Thursday, July 5, 2012

The Tenth Amendment

The powers not delegated to the United States by the Constitution, nor prohibited by it to the States, are reserved to the States respectively, or to the people.

And there you have the 10th Amendment.  Does it have meaning anymore?  The very statement of the amendment presupposes that the Congress has been delegated powers that are enumerated within the Constitution.  Anything not enumerated is to be left to the States and the people.  It is a very simple amendment that speaks volumes.  Like the 2nd Amendment, it is loathed by those who seek to empower the central government.  Health care, retirement savings, education, and countless other aspects of life are nowhere listed in the Constitution and yet, despite the clear limit set by the 10th Amendment, government has seized control to varying degrees in all of these areas.
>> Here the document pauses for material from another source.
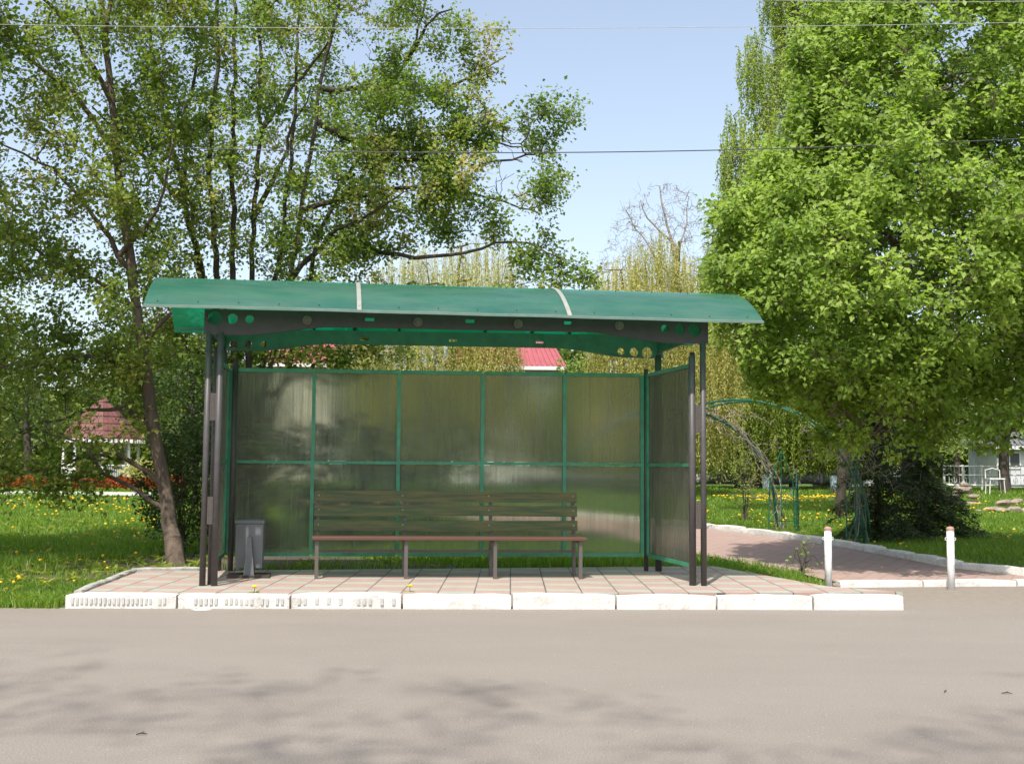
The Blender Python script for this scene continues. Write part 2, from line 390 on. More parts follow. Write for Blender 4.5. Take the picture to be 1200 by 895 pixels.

I have found myself asking those who favor Obamacare to explain what limit there is on government if it can do this?  Can it tax people who don't have gym memberships with the goal of addressing the obesity problem?  The reply is generally a roll of the eyes, as if my question is foolish.  Obviously, government isn't going to tax us if we don't get gym memberships.  How do you know?  What limits it from doing just that?  The 10th is a bright red line of a limit and it was breached more than a century ago.  Like the human appendix, it is a vestigial part of the Constitution that no longer has a function.  However, it was never repealed and could resume its purpose to limit the government.

The Founders had intended for We the People to be the final arbiters of Constitutionality.  They provided that we could vote the bums out and, failing that, also provided that we had guns to establish new government just as they had.